14 giugno 2011

Ripartenze

Chi non ha mai nuotato non lo sa e per questo sugli spalti pochissimi riescono a capire.

L'allenatore non muove un muscolo, non batte più neanche le palpebre.
L'ha visto tenersi a ridosso dell'avversario fino all'ultima virata secondo la tattica che avevano studiato.
Si è compiaciuto della spinta rabbiosa dal muro e dell'inizio impetuoso di ultima vasca.
Il divario era appena stato colmato con sicurezza da campione, la vittoria era la conclusione naturale.

Proprio in quell'istante una bracciata inspiegabilmente a vuoto, la sbandata sul lato destro, la testa contro la corsia.
Un impatto da niente, poco più che sfiorarsi, ma sufficiente a fermare quel treno in corsa.

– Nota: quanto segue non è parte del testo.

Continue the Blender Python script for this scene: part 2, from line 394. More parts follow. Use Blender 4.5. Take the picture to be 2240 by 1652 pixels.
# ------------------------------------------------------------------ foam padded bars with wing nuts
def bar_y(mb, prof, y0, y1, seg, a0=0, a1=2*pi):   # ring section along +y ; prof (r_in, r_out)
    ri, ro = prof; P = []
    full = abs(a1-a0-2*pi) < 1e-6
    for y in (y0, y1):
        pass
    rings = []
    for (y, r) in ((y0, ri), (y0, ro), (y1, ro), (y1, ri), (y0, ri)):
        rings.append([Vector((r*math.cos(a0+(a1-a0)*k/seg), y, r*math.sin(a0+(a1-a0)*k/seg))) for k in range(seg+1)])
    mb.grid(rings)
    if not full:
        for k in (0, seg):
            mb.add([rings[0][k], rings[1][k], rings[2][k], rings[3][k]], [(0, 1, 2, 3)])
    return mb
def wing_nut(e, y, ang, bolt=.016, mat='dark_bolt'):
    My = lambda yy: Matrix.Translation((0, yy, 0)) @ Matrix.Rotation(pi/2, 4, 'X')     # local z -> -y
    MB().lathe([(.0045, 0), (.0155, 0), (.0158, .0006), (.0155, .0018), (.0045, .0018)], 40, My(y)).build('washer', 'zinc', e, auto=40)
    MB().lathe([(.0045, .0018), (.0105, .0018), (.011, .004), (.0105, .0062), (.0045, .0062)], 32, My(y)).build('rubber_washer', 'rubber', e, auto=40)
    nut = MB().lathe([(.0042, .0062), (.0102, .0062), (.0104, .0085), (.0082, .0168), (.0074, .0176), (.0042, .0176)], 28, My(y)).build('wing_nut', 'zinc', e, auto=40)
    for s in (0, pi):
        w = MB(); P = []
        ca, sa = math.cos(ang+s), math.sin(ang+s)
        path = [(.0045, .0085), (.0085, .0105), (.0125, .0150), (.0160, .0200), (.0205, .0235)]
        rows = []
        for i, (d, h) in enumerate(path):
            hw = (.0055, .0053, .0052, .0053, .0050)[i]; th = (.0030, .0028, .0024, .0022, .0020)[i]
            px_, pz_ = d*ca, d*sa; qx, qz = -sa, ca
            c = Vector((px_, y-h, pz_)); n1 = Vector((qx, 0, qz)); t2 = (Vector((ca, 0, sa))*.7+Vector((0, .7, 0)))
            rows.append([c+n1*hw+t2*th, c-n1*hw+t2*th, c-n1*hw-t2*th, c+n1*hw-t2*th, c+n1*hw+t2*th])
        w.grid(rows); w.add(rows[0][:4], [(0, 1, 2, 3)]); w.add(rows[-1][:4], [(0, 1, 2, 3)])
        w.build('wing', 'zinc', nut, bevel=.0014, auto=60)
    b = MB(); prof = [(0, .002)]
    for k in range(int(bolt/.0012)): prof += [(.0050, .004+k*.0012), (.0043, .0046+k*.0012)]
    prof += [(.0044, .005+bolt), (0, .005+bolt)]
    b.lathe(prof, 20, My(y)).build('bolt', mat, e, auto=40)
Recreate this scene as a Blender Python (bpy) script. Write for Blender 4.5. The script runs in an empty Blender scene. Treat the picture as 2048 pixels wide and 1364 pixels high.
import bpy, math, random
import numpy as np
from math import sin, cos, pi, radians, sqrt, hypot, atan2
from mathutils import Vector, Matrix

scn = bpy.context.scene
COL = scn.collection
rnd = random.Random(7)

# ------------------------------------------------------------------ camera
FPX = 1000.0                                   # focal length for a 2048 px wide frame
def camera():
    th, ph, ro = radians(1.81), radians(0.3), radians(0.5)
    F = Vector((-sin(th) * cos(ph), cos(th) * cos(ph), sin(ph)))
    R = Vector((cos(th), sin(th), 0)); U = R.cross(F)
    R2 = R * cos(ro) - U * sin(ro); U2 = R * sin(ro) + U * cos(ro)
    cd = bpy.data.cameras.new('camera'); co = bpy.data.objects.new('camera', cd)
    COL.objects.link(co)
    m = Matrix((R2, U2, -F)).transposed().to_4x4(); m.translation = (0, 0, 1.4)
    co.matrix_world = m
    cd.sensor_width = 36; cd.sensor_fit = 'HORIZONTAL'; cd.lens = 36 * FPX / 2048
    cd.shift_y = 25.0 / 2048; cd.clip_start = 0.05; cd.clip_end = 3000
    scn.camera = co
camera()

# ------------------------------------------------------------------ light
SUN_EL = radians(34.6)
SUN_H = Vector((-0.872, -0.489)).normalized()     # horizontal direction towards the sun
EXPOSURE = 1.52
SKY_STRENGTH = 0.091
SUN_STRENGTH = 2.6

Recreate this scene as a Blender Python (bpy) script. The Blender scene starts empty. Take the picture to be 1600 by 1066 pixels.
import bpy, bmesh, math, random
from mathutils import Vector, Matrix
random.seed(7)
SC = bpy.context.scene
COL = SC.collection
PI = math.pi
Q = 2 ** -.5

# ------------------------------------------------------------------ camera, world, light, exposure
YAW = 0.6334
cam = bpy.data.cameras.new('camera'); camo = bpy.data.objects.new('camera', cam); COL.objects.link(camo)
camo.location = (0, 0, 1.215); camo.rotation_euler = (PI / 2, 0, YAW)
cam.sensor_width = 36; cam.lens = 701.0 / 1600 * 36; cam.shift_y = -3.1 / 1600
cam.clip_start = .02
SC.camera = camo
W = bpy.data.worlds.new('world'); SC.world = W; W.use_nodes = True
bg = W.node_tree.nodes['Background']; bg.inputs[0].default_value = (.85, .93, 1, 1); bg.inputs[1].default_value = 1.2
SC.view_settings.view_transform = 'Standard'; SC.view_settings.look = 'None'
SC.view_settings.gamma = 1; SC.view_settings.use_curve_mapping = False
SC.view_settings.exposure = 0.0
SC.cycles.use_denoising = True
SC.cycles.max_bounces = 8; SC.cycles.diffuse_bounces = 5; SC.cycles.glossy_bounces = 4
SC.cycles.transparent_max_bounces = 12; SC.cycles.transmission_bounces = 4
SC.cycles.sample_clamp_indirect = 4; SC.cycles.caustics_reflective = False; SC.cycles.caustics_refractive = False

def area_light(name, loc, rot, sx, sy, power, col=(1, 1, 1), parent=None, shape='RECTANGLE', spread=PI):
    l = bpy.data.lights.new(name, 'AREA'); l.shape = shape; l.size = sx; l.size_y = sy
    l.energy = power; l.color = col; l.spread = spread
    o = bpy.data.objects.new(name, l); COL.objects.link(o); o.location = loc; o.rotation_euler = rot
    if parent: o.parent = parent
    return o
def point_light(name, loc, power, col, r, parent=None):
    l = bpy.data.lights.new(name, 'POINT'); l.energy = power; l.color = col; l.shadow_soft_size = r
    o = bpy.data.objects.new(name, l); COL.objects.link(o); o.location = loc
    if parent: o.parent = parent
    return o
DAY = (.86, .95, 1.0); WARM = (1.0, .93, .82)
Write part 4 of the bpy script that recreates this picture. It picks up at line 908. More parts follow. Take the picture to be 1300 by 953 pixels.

Nel pieno dello sforzo il nuotatore è una matita in equilibrio sulla punta: basta un soffio per farla cadere.

E' un mistero insondabile come un atleta di quella stazza, con tutta quella possente muscolatura, per il solo fatto di aver sfiorato la corsia laterale si arresti improvvisamente e quasi ritorni alla verticale nel bel mezzo della finale delle Olimpiadi.

Pochi centimetri sott'acqua non arrivano gli sguardi, benchè se ne avverta addosso tutta la pressione.
Arriva invece alla bocca un anticipo di amarezza, un acconto di frustrazione.
C'è da decidere prima che in testa parta il flashback di quattro anni di allenamenti, gare, trasferte, sacrifici, poche soddisfazioni, alcune cocenti delusioni...

L'incubo di ogni nuotatore è di ripartire da fermo, senza avere punti di spinta.
Oppure si può simulare un malore e ci si ferma lì.

Ma "simulare" non è un termine in uso tra le corsie.